>> start Material provided
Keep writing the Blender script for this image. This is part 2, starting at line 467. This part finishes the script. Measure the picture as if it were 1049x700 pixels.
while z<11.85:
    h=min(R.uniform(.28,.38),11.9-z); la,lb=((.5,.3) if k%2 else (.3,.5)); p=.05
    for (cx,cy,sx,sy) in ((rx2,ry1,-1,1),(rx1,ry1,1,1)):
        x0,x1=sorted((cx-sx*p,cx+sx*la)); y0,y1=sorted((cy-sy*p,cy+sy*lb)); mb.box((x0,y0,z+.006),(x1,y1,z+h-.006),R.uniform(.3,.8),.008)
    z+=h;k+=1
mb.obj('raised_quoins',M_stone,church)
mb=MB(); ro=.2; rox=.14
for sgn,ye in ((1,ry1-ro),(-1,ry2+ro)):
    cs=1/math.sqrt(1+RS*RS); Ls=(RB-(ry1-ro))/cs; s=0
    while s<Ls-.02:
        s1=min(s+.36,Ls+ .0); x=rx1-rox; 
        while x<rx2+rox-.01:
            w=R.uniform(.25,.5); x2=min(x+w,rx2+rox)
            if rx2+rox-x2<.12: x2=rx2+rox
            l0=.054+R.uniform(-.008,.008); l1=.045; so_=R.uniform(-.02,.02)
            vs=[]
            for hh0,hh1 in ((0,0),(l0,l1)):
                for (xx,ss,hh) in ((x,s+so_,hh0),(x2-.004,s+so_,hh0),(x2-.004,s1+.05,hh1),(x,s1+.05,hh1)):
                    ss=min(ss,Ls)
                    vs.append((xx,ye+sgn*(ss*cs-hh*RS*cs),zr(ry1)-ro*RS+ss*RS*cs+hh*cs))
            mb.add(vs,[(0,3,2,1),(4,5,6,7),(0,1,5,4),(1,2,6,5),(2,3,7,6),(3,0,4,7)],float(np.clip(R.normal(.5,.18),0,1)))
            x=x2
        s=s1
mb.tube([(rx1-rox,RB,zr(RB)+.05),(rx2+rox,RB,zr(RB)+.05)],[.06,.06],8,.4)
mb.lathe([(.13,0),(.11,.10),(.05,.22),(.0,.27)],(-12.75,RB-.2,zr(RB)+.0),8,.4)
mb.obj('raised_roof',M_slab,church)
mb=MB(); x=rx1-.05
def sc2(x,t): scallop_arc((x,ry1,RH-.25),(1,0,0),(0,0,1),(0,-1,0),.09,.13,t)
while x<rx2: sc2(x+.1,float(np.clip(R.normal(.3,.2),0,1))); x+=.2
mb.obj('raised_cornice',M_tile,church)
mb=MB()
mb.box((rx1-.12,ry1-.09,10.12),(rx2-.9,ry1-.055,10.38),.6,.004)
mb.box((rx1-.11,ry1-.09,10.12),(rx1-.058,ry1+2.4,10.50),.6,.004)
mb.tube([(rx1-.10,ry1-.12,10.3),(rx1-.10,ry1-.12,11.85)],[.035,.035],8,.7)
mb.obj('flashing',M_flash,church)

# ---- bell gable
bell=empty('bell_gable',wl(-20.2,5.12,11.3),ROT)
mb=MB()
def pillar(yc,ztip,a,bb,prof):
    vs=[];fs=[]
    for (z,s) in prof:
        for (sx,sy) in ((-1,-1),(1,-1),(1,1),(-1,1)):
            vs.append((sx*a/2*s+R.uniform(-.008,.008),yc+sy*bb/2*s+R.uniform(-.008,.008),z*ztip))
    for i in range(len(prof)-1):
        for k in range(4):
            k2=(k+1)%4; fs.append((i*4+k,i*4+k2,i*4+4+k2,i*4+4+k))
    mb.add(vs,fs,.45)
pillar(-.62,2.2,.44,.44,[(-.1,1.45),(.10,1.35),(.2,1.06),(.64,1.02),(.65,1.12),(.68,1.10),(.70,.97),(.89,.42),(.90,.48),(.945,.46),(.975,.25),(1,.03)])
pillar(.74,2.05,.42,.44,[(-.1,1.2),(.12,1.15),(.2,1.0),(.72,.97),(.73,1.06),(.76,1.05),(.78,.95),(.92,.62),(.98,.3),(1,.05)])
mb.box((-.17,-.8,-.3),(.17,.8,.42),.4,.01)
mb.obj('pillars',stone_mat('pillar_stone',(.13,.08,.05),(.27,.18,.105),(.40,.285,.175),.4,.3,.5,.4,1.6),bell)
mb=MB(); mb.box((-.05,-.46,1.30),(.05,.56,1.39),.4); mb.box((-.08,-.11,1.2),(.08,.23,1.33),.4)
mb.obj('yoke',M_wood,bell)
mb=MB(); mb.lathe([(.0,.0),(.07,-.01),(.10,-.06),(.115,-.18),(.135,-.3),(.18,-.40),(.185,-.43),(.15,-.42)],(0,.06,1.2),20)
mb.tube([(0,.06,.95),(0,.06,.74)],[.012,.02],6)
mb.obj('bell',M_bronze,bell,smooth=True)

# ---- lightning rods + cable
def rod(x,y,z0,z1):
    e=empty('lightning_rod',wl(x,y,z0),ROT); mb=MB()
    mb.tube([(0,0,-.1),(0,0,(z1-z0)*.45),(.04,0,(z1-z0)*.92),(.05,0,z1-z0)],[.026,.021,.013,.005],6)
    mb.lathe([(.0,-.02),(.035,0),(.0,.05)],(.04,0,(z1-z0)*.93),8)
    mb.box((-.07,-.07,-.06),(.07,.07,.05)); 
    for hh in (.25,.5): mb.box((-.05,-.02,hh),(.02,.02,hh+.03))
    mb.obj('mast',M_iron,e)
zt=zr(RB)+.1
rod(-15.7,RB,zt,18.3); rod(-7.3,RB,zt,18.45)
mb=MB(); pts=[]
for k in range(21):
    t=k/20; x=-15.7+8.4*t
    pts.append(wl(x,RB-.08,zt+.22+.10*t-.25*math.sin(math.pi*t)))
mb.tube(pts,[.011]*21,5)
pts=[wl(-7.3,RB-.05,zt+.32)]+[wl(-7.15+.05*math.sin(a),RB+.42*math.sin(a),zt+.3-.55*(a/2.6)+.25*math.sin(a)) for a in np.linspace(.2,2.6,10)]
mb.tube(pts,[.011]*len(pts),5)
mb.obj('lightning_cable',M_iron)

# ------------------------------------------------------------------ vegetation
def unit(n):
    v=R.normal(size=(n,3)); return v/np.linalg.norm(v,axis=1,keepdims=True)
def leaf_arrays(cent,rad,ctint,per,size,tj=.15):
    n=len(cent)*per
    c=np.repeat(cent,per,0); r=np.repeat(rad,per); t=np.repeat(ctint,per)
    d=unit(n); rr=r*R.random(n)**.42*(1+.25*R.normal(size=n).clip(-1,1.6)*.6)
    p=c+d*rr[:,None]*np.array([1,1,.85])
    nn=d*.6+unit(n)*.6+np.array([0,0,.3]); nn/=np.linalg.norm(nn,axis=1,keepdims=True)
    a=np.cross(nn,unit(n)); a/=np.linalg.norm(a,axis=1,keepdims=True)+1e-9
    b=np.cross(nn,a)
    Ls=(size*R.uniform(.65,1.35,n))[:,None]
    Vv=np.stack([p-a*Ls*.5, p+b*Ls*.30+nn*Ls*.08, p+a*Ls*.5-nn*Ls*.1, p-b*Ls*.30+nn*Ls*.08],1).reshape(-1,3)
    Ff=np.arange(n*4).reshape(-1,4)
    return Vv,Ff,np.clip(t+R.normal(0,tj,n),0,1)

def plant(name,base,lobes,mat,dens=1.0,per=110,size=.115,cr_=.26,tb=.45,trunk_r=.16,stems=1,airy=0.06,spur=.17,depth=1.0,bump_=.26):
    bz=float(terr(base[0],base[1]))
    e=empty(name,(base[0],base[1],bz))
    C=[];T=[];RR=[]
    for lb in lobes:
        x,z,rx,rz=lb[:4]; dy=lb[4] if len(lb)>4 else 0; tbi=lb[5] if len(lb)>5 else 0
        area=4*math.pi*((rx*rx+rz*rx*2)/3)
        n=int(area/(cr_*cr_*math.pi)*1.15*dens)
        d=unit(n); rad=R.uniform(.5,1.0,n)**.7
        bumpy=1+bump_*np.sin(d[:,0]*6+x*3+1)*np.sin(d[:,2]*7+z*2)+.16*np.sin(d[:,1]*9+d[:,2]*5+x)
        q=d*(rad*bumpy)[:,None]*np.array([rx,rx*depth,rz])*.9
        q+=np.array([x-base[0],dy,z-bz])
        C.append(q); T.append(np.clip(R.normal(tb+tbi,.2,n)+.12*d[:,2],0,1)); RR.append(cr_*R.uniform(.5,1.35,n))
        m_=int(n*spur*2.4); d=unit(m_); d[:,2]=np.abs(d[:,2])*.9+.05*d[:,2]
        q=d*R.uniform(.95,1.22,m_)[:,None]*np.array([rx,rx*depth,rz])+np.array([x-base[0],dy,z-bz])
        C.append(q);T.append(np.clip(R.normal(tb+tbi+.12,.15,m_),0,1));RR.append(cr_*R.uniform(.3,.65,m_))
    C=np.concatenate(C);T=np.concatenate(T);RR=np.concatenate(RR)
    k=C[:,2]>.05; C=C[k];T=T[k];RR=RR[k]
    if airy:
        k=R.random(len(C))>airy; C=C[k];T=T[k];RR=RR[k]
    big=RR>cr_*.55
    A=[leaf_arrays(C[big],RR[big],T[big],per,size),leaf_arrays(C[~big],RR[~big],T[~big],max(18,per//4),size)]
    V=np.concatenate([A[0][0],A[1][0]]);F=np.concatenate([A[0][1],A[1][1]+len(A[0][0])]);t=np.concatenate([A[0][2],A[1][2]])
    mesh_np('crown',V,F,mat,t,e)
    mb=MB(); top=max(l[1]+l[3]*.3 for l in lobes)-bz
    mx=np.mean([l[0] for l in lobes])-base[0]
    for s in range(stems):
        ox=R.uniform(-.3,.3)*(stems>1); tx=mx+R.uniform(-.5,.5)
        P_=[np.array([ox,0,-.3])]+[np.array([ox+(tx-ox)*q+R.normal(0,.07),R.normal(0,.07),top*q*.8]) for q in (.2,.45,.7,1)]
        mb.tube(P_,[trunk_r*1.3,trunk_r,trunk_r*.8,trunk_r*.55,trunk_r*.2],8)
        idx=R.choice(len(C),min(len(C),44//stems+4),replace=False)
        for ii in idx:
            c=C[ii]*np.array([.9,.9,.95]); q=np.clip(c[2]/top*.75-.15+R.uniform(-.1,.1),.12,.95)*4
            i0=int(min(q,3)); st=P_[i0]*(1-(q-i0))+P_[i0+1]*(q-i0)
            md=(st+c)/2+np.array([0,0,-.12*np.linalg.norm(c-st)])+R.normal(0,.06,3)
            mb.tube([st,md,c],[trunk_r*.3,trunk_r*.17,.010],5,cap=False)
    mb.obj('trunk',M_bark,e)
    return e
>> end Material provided
Task to complete. Starting from the line with "mesh_np('crown',V,F,mat,t,e)" and ending with the final line of the data, quote every line exactly, both ends included.

Output of the task.
    mesh_np('crown',V,F,mat,t,e)
    mb=MB(); top=max(l[1]+l[3]*.3 for l in lobes)-bz
    mx=np.mean([l[0] for l in lobes])-base[0]
    for s in range(stems):
        ox=R.uniform(-.3,.3)*(stems>1); tx=mx+R.uniform(-.5,.5)
        P_=[np.array([ox,0,-.3])]+[np.array([ox+(tx-ox)*q+R.normal(0,.07),R.normal(0,.07),top*q*.8]) for q in (.2,.45,.7,1)]
        mb.tube(P_,[trunk_r*1.3,trunk_r,trunk_r*.8,trunk_r*.55,trunk_r*.2],8)
        idx=R.choice(len(C),min(len(C),44//stems+4),replace=False)
        for ii in idx:
            c=C[ii]*np.array([.9,.9,.95]); q=np.clip(c[2]/top*.75-.15+R.uniform(-.1,.1),.12,.95)*4
            i0=int(min(q,3)); st=P_[i0]*(1-(q-i0))+P_[i0+1]*(q-i0)
            md=(st+c)/2+np.array([0,0,-.12*np.linalg.norm(c-st)])+R.normal(0,.06,3)
            mb.tube([st,md,c],[trunk_r*.3,trunk_r*.17,.010],5,cap=False)
    mb.obj('trunk',M_bark,e)
    return e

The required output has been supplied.